What you are asked to do: Starting from the top of the material, restate each line exactly until the line that contains "from pxr import", which is also copied. Pictures are excluded.

Collected data:
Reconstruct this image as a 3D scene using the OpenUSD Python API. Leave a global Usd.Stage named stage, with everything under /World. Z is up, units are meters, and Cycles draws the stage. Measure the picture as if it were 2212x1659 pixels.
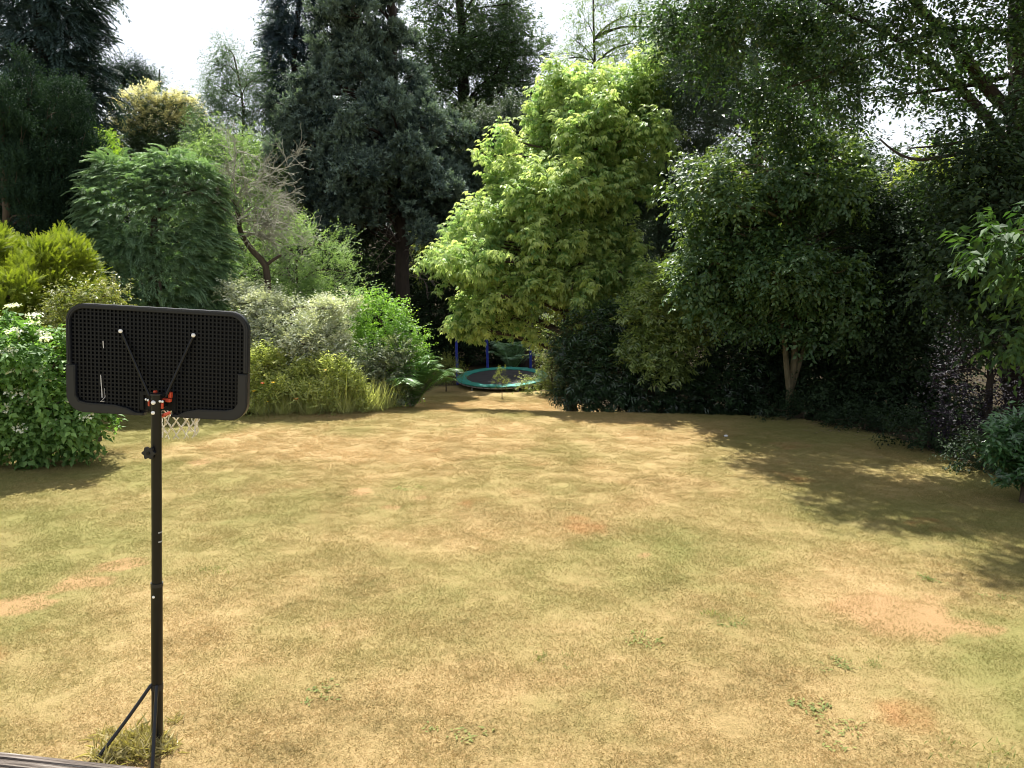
import math
import numpy as np
import trimesh
import meshkit
import usdkit
from shapely.geometry import Polygon, Point, box as sbox
from shapely.ops import unary_union
from pxr import Usd, UsdGeom, UsdLux, UsdShade, Gf, Vt, Sdf

stage = Usd.Stage.CreateInMemory()
UsdGeom.SetStageUpAxis(stage, 'Z')
UsdGeom.Xform.Define(stage, '/World')
stage.SetDefaultPrim(stage.GetPrimAtPath('/World'))

# ------------------------------------------------------------------ camera, sky, sun, exposure
PITCH, EYE, FL = 8.0, 3.08, 1770.0          # FL: focal length in pixels of a 2212 x 1659 picture
EXPOSURE = 1.45
SUN_AZ, SUN_EL = math.radians(-14), math.radians(61)
SUN_I, SKY_S = 1.25, 0.052
cam = UsdGeom.Camera.Define(stage, '/World/camera')
cam.CreateHorizontalApertureAttr(36.0)
cam.CreateVerticalApertureAttr(27.0)
cam.CreateFocalLengthAttr(36.0 * FL / 2212)
cam.CreateClippingRangeAttr(Gf.Vec2f(0.05, 3000))
cam.AddTranslateOp().Set(Gf.Vec3d(0, 0, EYE))
cam.AddRotateXOp().Set(90 - PITCH)
cam.CreateExposureAttr(EXPOSURE)

skym = usdkit.material(stage, '/World/Looks/sky_air', {
    's': ('sky_texture', {'sky_type': 'single_scattering', 'sun_disc': False, 'sun_elevation': SUN_EL, 'sun_rotation': SUN_AZ % (2 * math.pi),
                          'altitude': 50.0, 'air_density': 1.0, 'aerosol_density': 3.0, 'ozone_density': 1.0}),
    'tc': ('texture_coordinate', {}), 'mp': ('mapping', {'scale': (1.0, 1.0, 2.4)}),
    'n': ('noise_texture', {'scale': 1.6, 'detail': 6.0, 'roughness': 0.55}),
    'r': ('rgb_ramp', {'ramp': [(0.25, (0.30,) * 3), (0.7, (0.62,) * 3)]}),
    'm': ('mix', {'color2': (10.2, 10.4, 10.8)}),
    'b': ('background_shader', {'strength': SKY_S})},
    [('tc.generated', 'mp.vector'), ('mp.vector', 'n.vector'), ('n.fac', 'r.fac'), ('r.color', 'm.fac'), ('s.color', 'm.color1'), ('m.color', 'b.color')], surface='b.background')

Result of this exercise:
Reconstruct this image as a 3D scene using the OpenUSD Python API. Leave a global Usd.Stage named stage, with everything under /World. Z is up, units are meters, and Cycles draws the stage. Measure the picture as if it were 2212x1659 pixels.
import math
import numpy as np
import trimesh
import meshkit
import usdkit
from shapely.geometry import Polygon, Point, box as sbox
from shapely.ops import unary_union
from pxr import Usd, UsdGeom, UsdLux, UsdShade, Gf, Vt, Sdf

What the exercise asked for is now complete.